__INSTRUCTIONS FOR THE TASK__: Starting with the line that includes "Reconstruct this image", write out every remaining line of the records below exactly as it appears, leaving out any images.

* * * * *

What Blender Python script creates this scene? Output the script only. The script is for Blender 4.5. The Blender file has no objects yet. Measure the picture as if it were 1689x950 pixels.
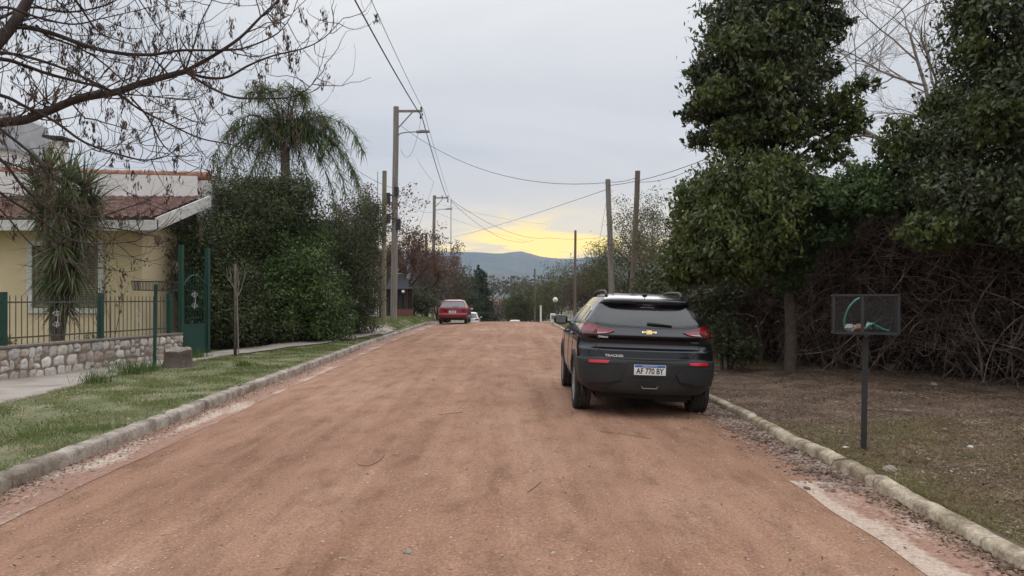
import bpy, bmesh, math, random
import numpy as np
from mathutils import Vector, Matrix
from mathutils.bvhtree import BVHTree
random.seed(7); RNG = np.random.default_rng(11)
SC = bpy.context.scene; COL = SC.collection
R = math.radians; F = 1220.0; EYE = 1.5

# ------------------------------------------------------------ camera, sky, sun, exposure
cam = bpy.data.cameras.new('camera'); camo = bpy.data.objects.new('camera', cam); COL.objects.link(camo)
cam.sensor_width = 36; cam.lens = 36 * F / 1689; cam.shift_y = 17 / 1689
cam.clip_start = .05; cam.clip_end = 20000
camo.location = (0, 0, EYE); camo.rotation_euler = (R(90), 0, 0); SC.camera = camo
SUN_EL, SUN_AZ = R(32), R(8)          # azimuth measured from +Y towards +X
SC.view_settings.view_transform = 'Standard'; SC.view_settings.look = 'None'
SC.view_settings.exposure = 0.0; SC.view_settings.gamma = 1
SC.cycles.use_denoising = True
SC.cycles.max_bounces = 6; SC.cycles.diffuse_bounces = 3; SC.cycles.glossy_bounces = 3
SC.cycles.transmission_bounces = 4; SC.cycles.transparent_max_bounces = 16; SC.cycles.volume_bounces = 1

def lk(nt, a, ao, b, bi): nt.links.new(a.outputs[ao], b.inputs[bi])
def math_node(nt, op, a, b=None, c=None, clamp=False):
    n = nt.nodes.new('ShaderNodeMath'); n.operation = op; n.use_clamp = clamp
    for i, v in enumerate((a, b, c)):
        if v is None: continue
        if isinstance(v, (int, float)): n.inputs[i].default_value = v
        else: nt.links.new(v, n.inputs[i])
    return n.outputs[0]
def ramp(nt, fac, stops, interp='LINEAR'):
    n = nt.nodes.new('ShaderNodeValToRGB'); n.color_ramp.interpolation = interp
    e = n.color_ramp.elements
    while len(e) < len(stops): e.new(.5)
    for i, (p, c) in enumerate(stops):
        e[i].position = p; e[i].color = (*c, 1) if len(c) == 3 else c
    nt.links.new(fac, n.inputs[0]); return n.outputs[0]
def mixc(nt, fac, a, b, mode='MIX'):
    n = nt.nodes.new('ShaderNodeMix'); n.data_type = 'RGBA'; n.blend_type = mode
    for i, v in ((0, fac), (6, a), (7, b)):
        if isinstance(v, (int, float)): n.inputs[i].default_value = v
        elif isinstance(v, tuple): n.inputs[i].default_value = (*v, 1)
        else: nt.links.new(v, n.inputs[i])
    return n.outputs[2]
def noise(nt, vec, scale, detail=4, rough=.55, dist=0):
    n = nt.nodes.new('ShaderNodeTexNoise'); n.inputs['Scale'].default_value = scale
    n.inputs['Detail'].default_value = detail; n.inputs['Roughness'].default_value = rough
    n.inputs['Distortion'].default_value = dist
    if vec is not None: nt.links.new(vec, n.inputs['Vector'])
    return n.outputs['Fac']
def vmap(nt, vec, scale=(1, 1, 1), loc=(0, 0, 0)):
    n = nt.nodes.new('ShaderNodeMapping'); n.inputs['Scale'].default_value = scale; n.inputs['Location'].default_value = loc
    nt.links.new(vec, n.inputs[0]); return n.outputs[0]

def make_world():
    w = bpy.data.worlds.new('World'); SC.world = w; w.use_nodes = True; nt = w.node_tree; nt.nodes.clear()
    out = nt.nodes.new('ShaderNodeOutputWorld')
    sky = nt.nodes.new('ShaderNodeTexSky'); sky.sky_type = 'NISHITA'; sky.sun_disc = False
    sky.sun_elevation = SUN_EL; sky.sun_rotation = SUN_AZ
    bg1 = nt.nodes.new('ShaderNodeBackground'); bg1.inputs[1].default_value = .09; lk(nt, sky, 0, bg1, 0)
    tc = nt.nodes.new('ShaderNodeTexCoord'); sep = nt.nodes.new('ShaderNodeSeparateXYZ'); lk(nt, tc, 'Generated', sep, 0)
    X, Y, Z = sep.outputs
    z = math_node(nt, 'MAXIMUM', Z, 0.0)
    den = math_node(nt, 'ADD', z, .12)
    u = math_node(nt, 'DIVIDE', X, den); v = math_node(nt, 'DIVIDE', Y, den)
    cb = nt.nodes.new('ShaderNodeCombineXYZ'); nt.links.new(u, cb.inputs[0]); nt.links.new(v, cb.inputs[1])
    cl = noise(nt, vmap(nt, cb.outputs[0], (.55, .8, 1), (3, 1, 0)), 1.0, 6, .5, .6)
    base = ramp(nt, z, [(0, (.76, .73, .67)), (.10, (.76, .75, .73)), (.22, (.745, .75, .76)), (.40, (.80, .81, .825)), (.6, (1.45, 1.48, 1.52)), (1, (2.45, 2.48, 2.55))])
    tint = ramp(nt, cl, [(.32, (.82, .845, .89)), (.5, (.96, .97, .985)), (.66, (1.12, 1.11, 1.09))])
    skyc = mixc(nt, 1.0, base, tint, 'MULTIPLY')
    # yellow evening glow low over the mountains
    ax = math_node(nt, 'DIVIDE', X, math_node(nt, 'MAXIMUM', Y, .01))
    def gauss(val, mu, s):
        d = math_node(nt, 'DIVIDE', math_node(nt, 'SUBTRACT', val, mu), s)
        return math_node(nt, 'EXPONENT', math_node(nt, 'MULTIPLY', math_node(nt, 'MULTIPLY', d, d), -1.0))
    front = math_node(nt, 'GREATER_THAN', Y, 0.0)
    cb2 = nt.nodes.new('ShaderNodeCombineXYZ'); nt.links.new(ax, cb2.inputs[0]); nt.links.new(Z, cb2.inputs[1])
    st = noise(nt, vmap(nt, cb2.outputs[0], (7, 34, 1), (1.3, .4, 0)), 1.0, 5, .55, .8)
    stm = ramp(nt, st, [(.43, (0, 0, 0)), (.57, (1, 1, 1))])
    warm = math_node(nt, 'MULTIPLY', math_node(nt, 'MULTIPLY', gauss(ax, .06, .30), gauss(z, .05, .07)), front)
    hot = math_node(nt, 'MULTIPLY', math_node(nt, 'MULTIPLY', gauss(ax, .045, .14), gauss(z, .068, .032)), front)
    hotm = math_node(nt, 'MULTIPLY', hot, math_node(nt, 'ADD', math_node(nt, 'MULTIPLY', stm, 1.25), .22), clamp=True)
    c1 = mixc(nt, math_node(nt, 'MULTIPLY', warm, .78), skyc, (1.15, .90, .50))
    c2 = mixc(nt, hotm, c1, (1.75, 1.25, .16))
    bg2 = nt.nodes.new('ShaderNodeBackground'); nt.links.new(c2, bg2.inputs[0]); bg2.inputs[1].default_value = 1.0
    mx = nt.nodes.new('ShaderNodeMixShader'); mx.inputs[0].default_value = .96
    lk(nt, bg1, 0, mx, 1); lk(nt, bg2, 0, mx, 2); lk(nt, mx, 0, out, 0)
make_world()
sl = bpy.data.lights.new('sun', 'SUN'); sl.energy = .6; sl.angle = R(35); sl.color = (1, .95, .88)
slo = bpy.data.objects.new('sun', sl); COL.objects.link(slo)
slo.rotation_euler = Vector((-math.sin(SUN_AZ) * math.cos(SUN_EL), -math.cos(SUN_AZ) * math.cos(SUN_EL), -math.sin(SUN_EL))).to_track_quat('-Z', 'Y').to_euler()

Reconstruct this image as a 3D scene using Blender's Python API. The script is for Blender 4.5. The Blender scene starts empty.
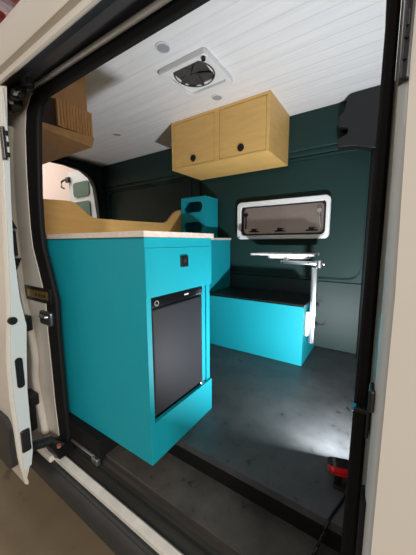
import bpy, bmesh, math, random
from mathutils import Vector, Matrix
random.seed(7)
S = bpy.context.scene
COL = S.collection
PI = math.pi

# ------------------------------------------------------------------ materials
def srgb(r, g, b):
    f = lambda c: (c/255/12.92) if c/255 <= .04045 else ((c/255+.055)/1.055)**2.4
    return (f(r), f(g), f(b), 1)

def mat(name, col, rough=.5, metal=0., var=.06, scale=14., stretch=(1, 1, 1), bump=.0, bscale=60., coat=0., spec=.5):
    m = bpy.data.materials.new(name); m.use_nodes = True
    nt = m.node_tree; N = nt.nodes; L = nt.links
    b = N['Principled BSDF']
    b.inputs['Roughness'].default_value = rough
    b.inputs['Metallic'].default_value = metal
    b.inputs['Coat Weight'].default_value = coat
    b.inputs['Specular IOR Level'].default_value = spec
    geo = N.new('ShaderNodeNewGeometry')
    mp = N.new('ShaderNodeMapping'); mp.inputs['Scale'].default_value = stretch
    L.new(geo.outputs['Position'], mp.inputs['Vector'])
    nz = N.new('ShaderNodeTexNoise'); nz.inputs['Scale'].default_value = scale; nz.inputs['Detail'].default_value = 5
    L.new(mp.outputs[0], nz.inputs['Vector'])
    mr = N.new('ShaderNodeMapRange')
    mr.inputs[1].default_value = .3; mr.inputs[2].default_value = .7
    mr.inputs[3].default_value = 1-var; mr.inputs[4].default_value = 1+var
    L.new(nz.outputs['Fac'], mr.inputs[0])
    vm = N.new('ShaderNodeVectorMath'); vm.operation = 'SCALE'
    vm.inputs[0].default_value = col[:3]
    L.new(mr.outputs[0], vm.inputs['Scale'])
    L.new(vm.outputs[0], b.inputs['Base Color'])
    if bump:
        n2 = N.new('ShaderNodeTexNoise'); n2.inputs['Scale'].default_value = bscale
        L.new(mp.outputs[0], n2.inputs['Vector'])
        bp = N.new('ShaderNodeBump'); bp.inputs['Strength'].default_value = bump; bp.inputs['Distance'].default_value = .004
        L.new(n2.outputs['Fac'], bp.inputs['Height']); L.new(bp.outputs[0], b.inputs['Normal'])
    return m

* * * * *

__WRITTEN REPLY__:
Reconstruct this image as a 3D scene using Blender's Python API. The script is for Blender 4.5. The Blender scene starts empty.
import bpy, bmesh, math, random
from mathutils import Vector, Matrix
random.seed(7)
S = bpy.context.scene
COL = S.collection
PI = math.pi

# ------------------------------------------------------------------ materials
def srgb(r, g, b):
    f = lambda c: (c/255/12.92) if c/255 <= .04045 else ((c/255+.055)/1.055)**2.4
    return (f(r), f(g), f(b), 1)

def mat(name, col, rough=.5, metal=0., var=.06, scale=14., stretch=(1, 1, 1), bump=.0, bscale=60., coat=0., spec=.5):
    m = bpy.data.materials.new(name); m.use_nodes = True
    nt = m.node_tree; N = nt.nodes; L = nt.links
    b = N['Principled BSDF']
    b.inputs['Roughness'].default_value = rough
    b.inputs['Metallic'].default_value = metal
    b.inputs['Coat Weight'].default_value = coat
    b.inputs['Specular IOR Level'].default_value = spec
    geo = N.new('ShaderNodeNewGeometry')
    mp = N.new('ShaderNodeMapping'); mp.inputs['Scale'].default_value = stretch
    L.new(geo.outputs['Position'], mp.inputs['Vector'])
    nz = N.new('ShaderNodeTexNoise'); nz.inputs['Scale'].default_value = scale; nz.inputs['Detail'].default_value = 5
    L.new(mp.outputs[0], nz.inputs['Vector'])
    mr = N.new('ShaderNodeMapRange')
    mr.inputs[1].default_value = .3; mr.inputs[2].default_value = .7
    mr.inputs[3].default_value = 1-var; mr.inputs[4].default_value = 1+var
    L.new(nz.outputs['Fac'], mr.inputs[0])
    vm = N.new('ShaderNodeVectorMath'); vm.operation = 'SCALE'
    vm.inputs[0].default_value = col[:3]
    L.new(mr.outputs[0], vm.inputs['Scale'])
    L.new(vm.outputs[0], b.inputs['Base Color'])
    if bump:
        n2 = N.new('ShaderNodeTexNoise'); n2.inputs['Scale'].default_value = bscale
        L.new(mp.outputs[0], n2.inputs['Vector'])
        bp = N.new('ShaderNodeBump'); bp.inputs['Strength'].default_value = bump; bp.inputs['Distance'].default_value = .004
        L.new(n2.outputs['Fac'], bp.inputs['Height']); L.new(bp.outputs[0], b.inputs['Normal'])
    return m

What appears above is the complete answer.